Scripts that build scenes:
start
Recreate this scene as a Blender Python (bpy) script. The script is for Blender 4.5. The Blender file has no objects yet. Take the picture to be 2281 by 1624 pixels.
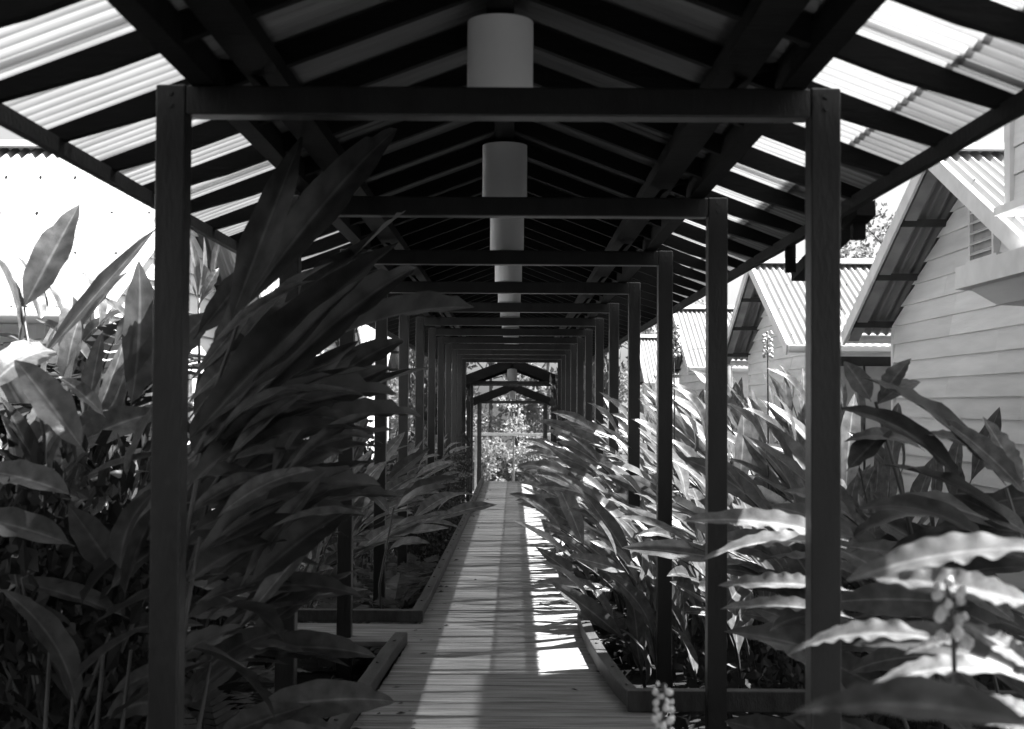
import bpy, math, random
from mathutils import Vector, Matrix, Euler
random.seed(7)
S = bpy.context.scene
COL = S.collection
R = math.radians
U = random.uniform

# ------------------------------------------------------------ camera, sky, sun, exposure
CAMX, CAMZ, F, VX, VY = 0.06, 1.6, 3012.0, 1146.0, 902.0     # F, VX, VY in units of a 2281 px wide picture
cam = bpy.data.objects.new('camera', bpy.data.cameras.new('camera'))
COL.objects.link(cam)
cam.location = (CAMX, 0, CAMZ)
cam.data.sensor_width = 36
cam.data.lens = 36 * F / 2281
pitch = math.atan((VY - 812) / F); yaw = math.atan((VX - 1140.5) / F)
m = Matrix.Rotation(yaw, 4, 'Z') @ Matrix.Rotation(math.pi / 2 + pitch, 4, 'X') @ Matrix.Rotation(R(0.35), 4, 'Z')
cam.rotation_euler = m.to_euler()
cam.data.clip_start = 0.05; cam.data.clip_end = 2000
cam.data.dof.use_dof = True; cam.data.dof.focus_distance = 14; cam.data.dof.aperture_fstop = 4.0
S.camera = cam
SUN = Vector((0.55, 0.27, 1.0)).normalized()
w = bpy.data.worlds.new('World'); S.world = w; w.use_nodes = True
nt = w.node_tree; bg = nt.nodes['Background']
sky = nt.nodes.new('ShaderNodeTexSky'); sky.sky_type = 'NISHITA'; sky.sun_disc = False
sky.sun_elevation = math.asin(SUN.z); sky.sun_rotation = math.atan2(SUN.x, SUN.y)
sky.dust_density = 3.0; sky.air_density = 1.0
bw = nt.nodes.new('ShaderNodeRGBToBW')
nt.links.new(sky.outputs[0], bw.inputs[0]); nt.links.new(bw.outputs[0], bg.inputs[0])
bg.inputs[1].default_value = 0.05
sl = bpy.data.lights.new('sun', 'SUN'); sl.energy = 5.0; sl.angle = R(0.5); sl.color = (1, 1, 1)
so = bpy.data.objects.new('sun', sl); COL.objects.link(so); so.location = (10, 5, 20)
so.rotation_euler = (-SUN).to_track_quat('-Z', 'Y').to_euler()
S.view_settings.view_transform = 'Standard'; S.view_settings.look = 'None'
S.view_settings.gamma = 1; S.view_settings.use_curve_mapping = False
S.view_settings.exposure = 2.3

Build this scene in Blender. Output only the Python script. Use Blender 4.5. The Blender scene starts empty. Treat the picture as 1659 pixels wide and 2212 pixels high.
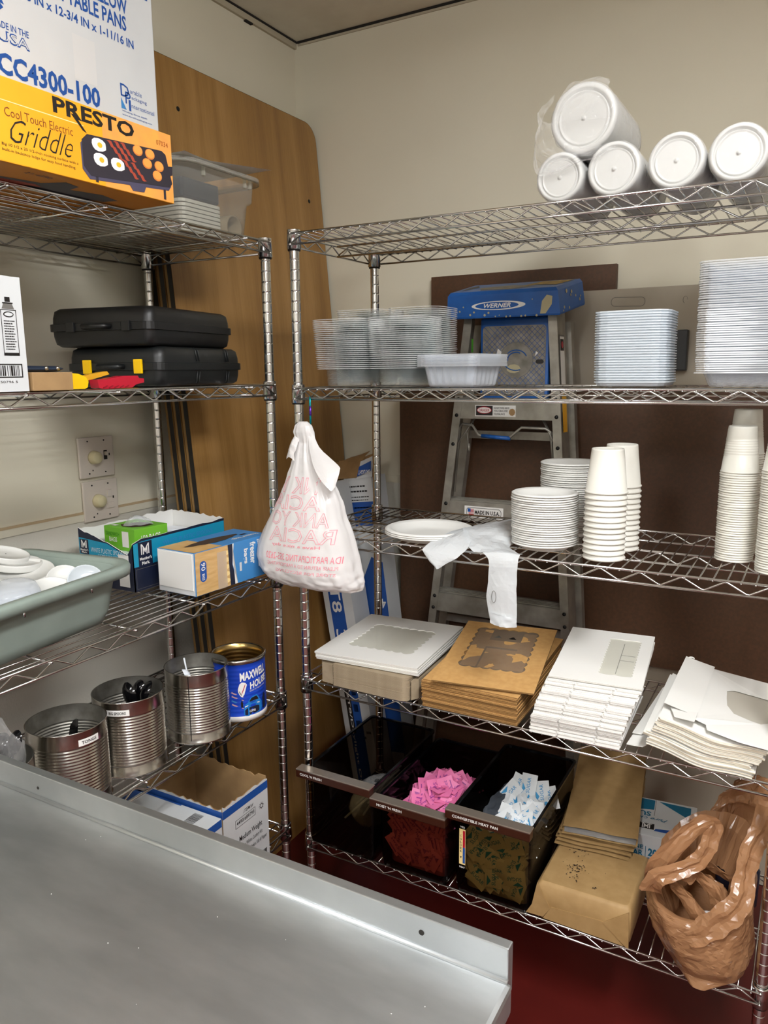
import bpy, bmesh, math, random
from mathutils import Matrix, Vector, Euler, noise
random.seed(7)
sc = bpy.context.scene
C = sc.collection
PI = math.pi
R_ = math.radians

# ---------------------------------------------------------------- camera, light, exposure
cd = bpy.data.cameras.new('camera'); cam = bpy.data.objects.new('camera', cd); C.objects.link(cam)
def _aim():
    y, p, r = R_(29.396), R_(-10.3248), R_(-0.539)
    fw = Vector((-math.sin(y)*math.cos(p), math.cos(y)*math.cos(p), math.sin(p)))
    rt = Vector((math.cos(y), math.sin(y), 0)); up = rt.cross(fw)
    rt2 = rt*math.cos(r)+up*math.sin(r); up2 = -rt*math.sin(r)+up*math.cos(r)
    m = Matrix((rt2, up2, -fw)).transposed().to_4x4()
    m.translation = (1.738, -2.4658, 1.5608)
    return m
cam.matrix_world = _aim()
cd.sensor_fit = 'VERTICAL'; cd.sensor_height = 24.0; cd.lens = 24.0*1667.45/2212
cd.clip_start = 0.02; cd.clip_end = 50
sc.camera = cam
sc.view_settings.view_transform = 'Standard'; sc.view_settings.look = 'None'
sc.view_settings.exposure = 0.22; sc.view_settings.gamma = 1; sc.view_settings.use_curve_mapping = False
w = bpy.data.worlds.new('world'); sc.world = w; w.use_nodes = True
w.node_tree.nodes['Background'].inputs[0].default_value = (.9, .95, 1, 1)
w.node_tree.nodes['Background'].inputs[1].default_value = .1
LAMP = 49.0           # strength of the ceiling diffusers
LAMP_COL = (.975, .98, .985)
LAMPS = [(2.05, -2.05), (1.2, -3.9), (3.2, -4.3)]
sc.cycles.use_denoising = True
sc.cycles.max_bounces = 10; sc.cycles.diffuse_bounces = 4; sc.cycles.glossy_bounces = 4
sc.cycles.transmission_bounces = 6; sc.cycles.transparent_max_bounces = 96
sc.cycles.sample_clamp_indirect = 6.0
sc.cycles.caustics_reflective = False; sc.cycles.caustics_refractive = False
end
## The task
Output a faithful copy of the data, with each picture left out.

## Final result
Recreate this scene as a Blender Python (bpy) script. The script is for Blender 4.5. The Blender file has no objects yet. Take the picture to be 2281 by 1624 pixels.
import bpy, math, random
from mathutils import Vector, Matrix, Euler
random.seed(7)
S = bpy.context.scene
COL = S.collection
R = math.radians
U = random.uniform

# ------------------------------------------------------------ camera, sky, sun, exposure
CAMX, CAMZ, F, VX, VY = 0.06, 1.6, 3012.0, 1146.0, 902.0     # F, VX, VY in units of a 2281 px wide picture
cam = bpy.data.objects.new('camera', bpy.data.cameras.new('camera'))
COL.objects.link(cam)
cam.location = (CAMX, 0, CAMZ)
cam.data.sensor_width = 36
cam.data.lens = 36 * F / 2281
pitch = math.atan((VY - 812) / F); yaw = math.atan((VX - 1140.5) / F)
m = Matrix.Rotation(yaw, 4, 'Z') @ Matrix.Rotation(math.pi / 2 + pitch, 4, 'X') @ Matrix.Rotation(R(0.35), 4, 'Z')
cam.rotation_euler = m.to_euler()
cam.data.clip_start = 0.05; cam.data.clip_end = 2000
cam.data.dof.use_dof = True; cam.data.dof.focus_distance = 14; cam.data.dof.aperture_fstop = 4.0
S.camera = cam
SUN = Vector((0.55, 0.27, 1.0)).normalized()
w = bpy.data.worlds.new('World'); S.world = w; w.use_nodes = True
nt = w.node_tree; bg = nt.nodes['Background']
sky = nt.nodes.new('ShaderNodeTexSky'); sky.sky_type = 'NISHITA'; sky.sun_disc = False
sky.sun_elevation = math.asin(SUN.z); sky.sun_rotation = math.atan2(SUN.x, SUN.y)
sky.dust_density = 3.0; sky.air_density = 1.0
bw = nt.nodes.new('ShaderNodeRGBToBW')
nt.links.new(sky.outputs[0], bw.inputs[0]); nt.links.new(bw.outputs[0], bg.inputs[0])
bg.inputs[1].default_value = 0.05
sl = bpy.data.lights.new('sun', 'SUN'); sl.energy = 5.0; sl.angle = R(0.5); sl.color = (1, 1, 1)
so = bpy.data.objects.new('sun', sl); COL.objects.link(so); so.location = (10, 5, 20)
so.rotation_euler = (-SUN).to_track_quat('-Z', 'Y').to_euler()
S.view_settings.view_transform = 'Standard'; S.view_settings.look = 'None'
S.view_settings.gamma = 1; S.view_settings.use_curve_mapping = False
S.view_settings.exposure = 2.3

Build this scene in Blender. Output only the Python script. Use Blender 4.5. The Blender scene starts empty. Treat the picture as 1659 pixels wide and 2212 pixels high.
import bpy, bmesh, math, random
from mathutils import Matrix, Vector, Euler, noise
random.seed(7)
sc = bpy.context.scene
C = sc.collection
PI = math.pi
R_ = math.radians

# ---------------------------------------------------------------- camera, light, exposure
cd = bpy.data.cameras.new('camera'); cam = bpy.data.objects.new('camera', cd); C.objects.link(cam)
def _aim():
    y, p, r = R_(29.396), R_(-10.3248), R_(-0.539)
    fw = Vector((-math.sin(y)*math.cos(p), math.cos(y)*math.cos(p), math.sin(p)))
    rt = Vector((math.cos(y), math.sin(y), 0)); up = rt.cross(fw)
    rt2 = rt*math.cos(r)+up*math.sin(r); up2 = -rt*math.sin(r)+up*math.cos(r)
    m = Matrix((rt2, up2, -fw)).transposed().to_4x4()
    m.translation = (1.738, -2.4658, 1.5608)
    return m
cam.matrix_world = _aim()
cd.sensor_fit = 'VERTICAL'; cd.sensor_height = 24.0; cd.lens = 24.0*1667.45/2212
cd.clip_start = 0.02; cd.clip_end = 50
sc.camera = cam
sc.view_settings.view_transform = 'Standard'; sc.view_settings.look = 'None'
sc.view_settings.exposure = 0.22; sc.view_settings.gamma = 1; sc.view_settings.use_curve_mapping = False
w = bpy.data.worlds.new('world'); sc.world = w; w.use_nodes = True
w.node_tree.nodes['Background'].inputs[0].default_value = (.9, .95, 1, 1)
w.node_tree.nodes['Background'].inputs[1].default_value = .1
LAMP = 49.0           # strength of the ceiling diffusers
LAMP_COL = (.975, .98, .985)
LAMPS = [(2.05, -2.05), (1.2, -3.9), (3.2, -4.3)]
sc.cycles.use_denoising = True
sc.cycles.max_bounces = 10; sc.cycles.diffuse_bounces = 4; sc.cycles.glossy_bounces = 4
sc.cycles.transmission_bounces = 6; sc.cycles.transparent_max_bounces = 96
sc.cycles.sample_clamp_indirect = 6.0
sc.cycles.caustics_reflective = False; sc.cycles.caustics_refractive = False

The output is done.